Monday, October 3, 2022

Collection Highlight: October 2022

 Collection Highlight: October 2022

Contributed by Jordan Wohlfort, Collection Development Librarian

Collection Development Boiler plate. DTBM with headphones

October 2022


National Hispanic Heritage Month runs from September 15th-October 15th. Check out this sampling of works from Hispanic authors.


Our America: A Hispanic History of the United States, by Felipe Fernández-Armesto.

DB 78528

History professor examines the Hispanic past of the United States, from Spain's colonization of Puerto Rico in 1505 to the twenty-first-century debate over immigration reform. Encourages the embrace of Hispanic culture and posits that doing so would be to the nation's advantage and enrichment.


Dominicana, by Angie Cruz

DB 96435 ; Spanish language DB 103848

1965. Fifteen-year-old Ana Canción has never dreamed of moving to America from the Dominican Republic, but marries Juan Ruiz to give her family the opportunity to do so. Stifled in New York City, she runs away. Juan's brother, César, persuades her to return and provides opportunities for her.


Violeta, by Isabel Allende,

DB 106459 ; Spanish language DB 107625

Violeta is born to a well-off family in 1920, and lives through the tumult of the twentieth century. She tells her story in letters to someone she loves above all others, recounting times of devastating heartbreak and passionate affairs, poverty and wealth, terrible loss and immense joy.

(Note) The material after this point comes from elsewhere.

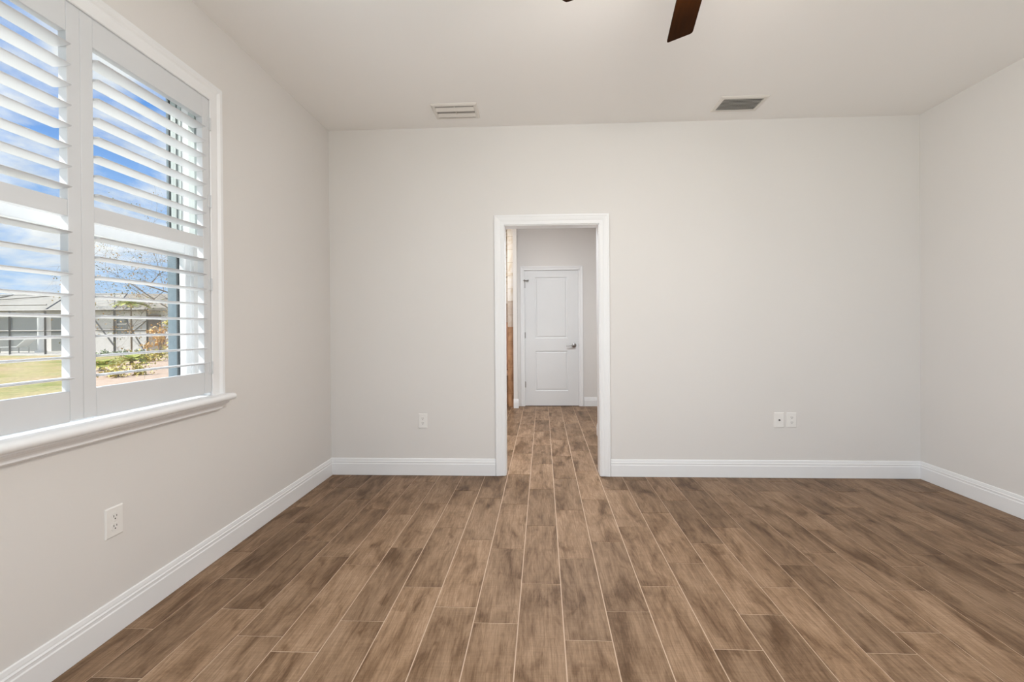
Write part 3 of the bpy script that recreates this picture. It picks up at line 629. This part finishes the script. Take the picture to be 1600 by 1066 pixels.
# plants
M['palm'] = noisy('palm_leaf', (0.30, 0.36, 0.07), (0.50, 0.50, 0.14), 6, 0.6, 0.3)
M['leafy'] = noisy('yellow_green_leaf', (0.40, 0.36, 0.08), (0.62, 0.50, 0.16), 5, 0.7, 0.2)
M['orange_leaf'] = noisy('orange_blossom', (0.62, 0.36, 0.14), (0.75, 0.55, 0.28), 5, 0.7, 0.2)
M['twig'] = noisy('grey_twig', (0.20, 0.16, 0.13), (0.30, 0.25, 0.20), 6, 0.9, 0.1)
M['tan_leaf'] = noisy('tan_dry_leaf', (0.40, 0.24, 0.10), (0.60, 0.42, 0.20), 4, 0.8, 0.1)
M['olive'] = noisy('olive_leaf', (0.16, 0.18, 0.10), (0.28, 0.28, 0.15), 4, 0.8, 0.1)
def palm_plant(loc, size, n, label, seed):
    rnd = random.Random(seed); e = empty('palm_shrub', loc); tag(e, label, 'plant', 'palm shrubs in the mulch bed' if size < .8 else None)
    m = MB(); m.lathe([(.10*size, 0), (.12*size, .12*size), (.06*size, .22*size), (0, .23*size)], 10); m.build('trunk', M['twig'], e)
    m = MB()
    for k in range(n):
        a = 2*PI*k/n*1.618*1.0 + rnd.uniform(-.2, .2); lift = rnd.uniform(.35, 1.35); Ln = size*rnd.uniform(.75, 1.0)
        pts = []
        for i in range(9):
            t = i/8; ang = lift - t*1.0
            r = Ln*t*math.cos(lift*.8) + .02; z = .2*size + Ln*(t*math.sin(lift) - .55*t*t)
            pts.append(Vector((r*math.cos(a), r*math.sin(a), z)))
        side = Vector((-math.sin(a), math.cos(a), 0))
        for i in range(8):
            for s_ in (1, -1):
                p, q = pts[i], pts[i+1]; w_ = size*.28*math.sin(PI*min(1, (i+1.2)/9.5))
                tip = q + side*s_*w_ + (q-p)*.9 + Vector((0, 0, .05*size))
                m.face([m.bm.verts.new(x) for x in (p, q, tip)])
    m.build('fronds', M['palm'], e); return e
def leaf_cloud(name, loc, r, h, n, sz, mtl, label, cat, seed, nst=7):
    rnd = random.Random(seed); e = empty(name, loc); tag(e, label, cat)
    if cat == 'shrub': e['group'] = 'shrubs in the mulch bed'
    m = MB()
    for k in range(nst):
        a = rnd.uniform(0, 2*PI); rr = r*rnd.uniform(.2, .8)
        m.tube([(0.03*math.cos(a), .03*math.sin(a), 0), (rr*.4*math.cos(a), rr*.4*math.sin(a), h*.45), (rr*math.cos(a), rr*math.sin(a), h*rnd.uniform(.7, .95))], [.02, .014, .006], 5)
    m.build('stems', M['twig'], e)
    m = MB()
    cl = [(rnd.uniform(-.75, .75)*r, rnd.uniform(-.75, .75)*r, h*rnd.uniform(.25, .9), r*rnd.uniform(.18, .42)) for _ in range(9)]
    for k in range(n):
        cx, cy, cz, cr_ = rnd.choice(cl)
        c = Vector((cx, cy, cz)) + Vector((rnd.gauss(0, 1), rnd.gauss(0, 1), rnd.gauss(0, 1)))*cr_*.6
        c.z = max(c.z, .03)
        u = Vector((rnd.gauss(0, 1), rnd.gauss(0, 1), rnd.gauss(0, 1))).normalized(); v = u.orthogonal().normalized(); s_ = sz*rnd.uniform(.6, 1.3)
        m.face([m.bm.verts.new(x) for x in (c, c + u*s_*.5 + v*s_*.28, c + u*s_, c + u*s_*.5 - v*s_*.28)])
    m.build('foliage', mtl, e); return e
palm_plant((-12.8, 11.1, GZ+.03), .62, 26, 'spiky yellow-green palm shrub at the left edge of the right shutter opening', 3)
palm_plant((-14.0, 13.6, GZ+.03), .68, 30, 'spiky green palm shrub in the middle of the mulch bed', 4)
leaf_cloud('shrub', (-14.6, 15.2, GZ+.05), .6, .42, 500, .10, M['leafy'], 'low yellow-green shrub right of the middle palm', 'shrub', 5)
leaf_cloud('shrub', (-10.3, 9.1, GZ+.05), .7, .28, 500, .09, M['leafy'], 'low straggly shrub near the bottom of the window view', 'shrub', 6)
leaf_cloud('flowering_shrub', (-16.3, 17.8, GZ), .55, 1.75, 420, .13, M['orange_leaf'], 'tall orange-yellow flowering shrub in front of the house wall', 'shrub', 7)
leaf_cloud('flowering_shrub', (-15.0, 17.2, GZ), .50, 1.95, 360, .12, M['leafy'], 'yellow leafy shrub beside the window frame, right of the orange one', 'shrub', 8)
for k, w_ in enumerate(('leftmost', 'second', 'third', 'rightmost')):
    leaf_cloud('hedge_plant', (-22.6 + k*.95, 20.4, GZ), .34, .26, 260, .10, M['hedge'], 'low grey-green hedge plant at the foot of the pool cage, ' + (w_ + ' of four' if k in (0, 3) else w_ + ' from the left'), 'hedge', 40+k, 4)['group'] = 'hedge plants along the pool cage'
palm_tree = palm_plant((-19.5, 19.7, GZ), .9, 30, 'palm with a thin trunk showing above the neighbouring eave', 9)
palm_tree.name = 'palm_tree'; tag(palm_tree, cat='tree')
for ch in palm_tree.children:
    if ch.name.startswith('fronds'): ch.location.z = 2.55
    else: ch.scale = (.45, .45, 13.5)

# bare tree whose twigs cross the sky in the right shutter opening
def bare_tree(loc, seed):
    rnd = random.Random(seed); e = empty('bare_tree', loc); tag(e, 'sparse tree with thin bare twigs and a few tan leaves against the sky', 'tree')
    mb, ml, mo = MB(), MB(), MB(); tips = []
    def grow(p, d, ln, r, lvl):
        pts = [p]; q = p.copy(); dd = d.copy()
        nseg = 5
        for i in range(nseg):
            dd = (dd + Vector((rnd.gauss(0, .16), rnd.gauss(0, .16), rnd.gauss(0.02, .12)))).normalized(); q = q + dd*ln/nseg; pts.append(q.copy())
        mb.tube(pts, [r*(1 - .55*i/nseg) for i in range(nseg+1)], 5 if lvl < 2 else 3, cap=False)
        if lvl >= 2: tips.extend(pts[2:])
        if lvl < 4:
            for k in range(5 if lvl else 7):
                t = rnd.uniform(.35, 1.0); b = pts[min(nseg, int(t*nseg))]
                a = rnd.uniform(0, 2*PI); side = dd.orthogonal(); side.rotate(Matrix.Rotation(a, 3, dd))
                grow(b, (dd*rnd.uniform(.4, .9) + side*rnd.uniform(.6, 1.0) + Vector((0, 0, .12 if lvl < 2 else -.05))).normalized(), ln*rnd.uniform(.58, .82), r*.35, lvl+1)
    grow(Vector((0, 0, 0)), Vector((-.04, -.03, 1)).normalized(), 2.3, .055, 0)
    for k, p in enumerate(tips):
        if rnd.random() > .42: continue
        tgt = ml if rnd.random() < .6 else mo
        for j in range(rnd.choice((1, 1, 2, 3))):
            c = p + Vector((rnd.gauss(0, .03), rnd.gauss(0, .03), rnd.gauss(0, .03)))
            u = Vector((rnd.gauss(0, 1), rnd.gauss(0, 1), rnd.gauss(-.4, 1))).normalized(); v = u.orthogonal().normalized(); s_ = rnd.uniform(.018, .042)
            tgt.face([tgt.bm.verts.new(x) for x in (c, c + u*s_*.5 + v*s_*.3, c + u*s_, c + u*s_*.5 - v*s_*.3)])
    mb.build('branches', M['twig'], e); ml.build('leaves', M['tan_leaf'], e); mo.build('leaves', M['olive'], e)
bare_tree((-5.3, 5.6, GZ), 21)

Everyone Knows You Go Home, by Natalia Sylvester

DB 91600 ; Spanish language DB 107109

Isabel meets her father-in-law, Omar, for the first time at her wedding--but he's a ghost. Her husband Martin confesses he didn't know Omar had died since they were estranged. Isabel tries to help Omar achieve redemption, but her husband and mother-in-law are reluctant.

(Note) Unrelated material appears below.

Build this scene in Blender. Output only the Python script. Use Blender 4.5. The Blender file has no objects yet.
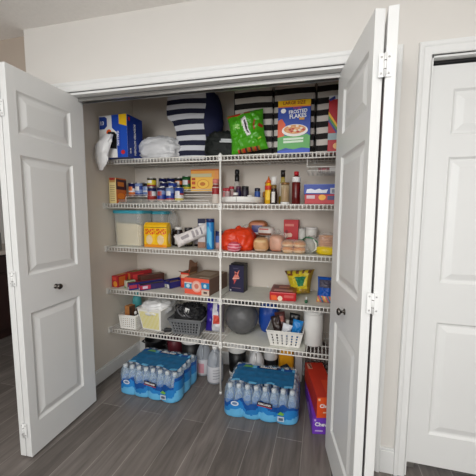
import bpy, bmesh, math, random
from mathutils import Vector, Matrix, Euler, noise
R = math.radians
PI = math.pi
random.seed(7)
SC = bpy.context.scene
COL = SC.collection

# ------------------------------------------------------------------ camera, light, exposure
cam = bpy.data.cameras.new('camera')
cam.sensor_fit = 'HORIZONTAL'
cam.sensor_width = 36.0
cam.lens = 277.95 / 476 * 36.0
cam.shift_x = -(257.51 - 238) / 476
cam.shift_y = 0.0
cam.clip_start = 0.02
co = bpy.data.objects.new('camera', cam)
COL.objects.link(co)
CAM_YAW, CAM_PITCH, CAM_ROLL = .2278, -.0951, .0114
_fw = Vector((-math.sin(CAM_YAW), math.cos(CAM_YAW), 0))
_rt = Vector((math.cos(CAM_YAW), math.sin(CAM_YAW), 0))
_F = _fw * math.cos(CAM_PITCH) + Vector((0, 0, math.sin(CAM_PITCH)))
_U = -_fw * math.sin(CAM_PITCH) + Vector((0, 0, math.cos(CAM_PITCH)))
_R2 = _rt * math.cos(CAM_ROLL) + _U * math.sin(CAM_ROLL)
_U2 = -_rt * math.sin(CAM_ROLL) + _U * math.cos(CAM_ROLL)
co.matrix_world = Matrix(((_R2.x, _U2.x, -_F.x, .3166), (_R2.y, _U2.y, -_F.y, -1.4338),
                          (_R2.z, _U2.z, -_F.z, 1.3259), (0, 0, 0, 1)))
SC.camera = co

world = bpy.data.worlds.new('world')
SC.world = world
world.use_nodes = True
world.node_tree.nodes['Background'].inputs[0].default_value = (.85, .92, 1, 1)
world.node_tree.nodes['Background'].inputs[1].default_value = .3


def area(name, loc, rot, sx, sy, power, color):
    l = bpy.data.lights.new(name, 'AREA')
    l.shape = 'RECTANGLE'
    l.size, l.size_y = sx, sy
    l.energy = power
    l.color = color
    o = bpy.data.objects.new(name, l)
    o.location = loc
    o.rotation_euler = rot
    COL.objects.link(o)
    return o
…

Harsh Times, by Mario Vargas Llosa

DB 106145 ; Spanish language DB 100253

Guatemala, 1954. The military coup perpetrated by Carlos Castillo Armas and supported by the CIA topples the government of Jacobo Árbenz. Behind this violent act is a lie passed off as truth, which forever changes the development of Latin America: that Árbenz encouraged the spread of Soviet Communism in the Americas.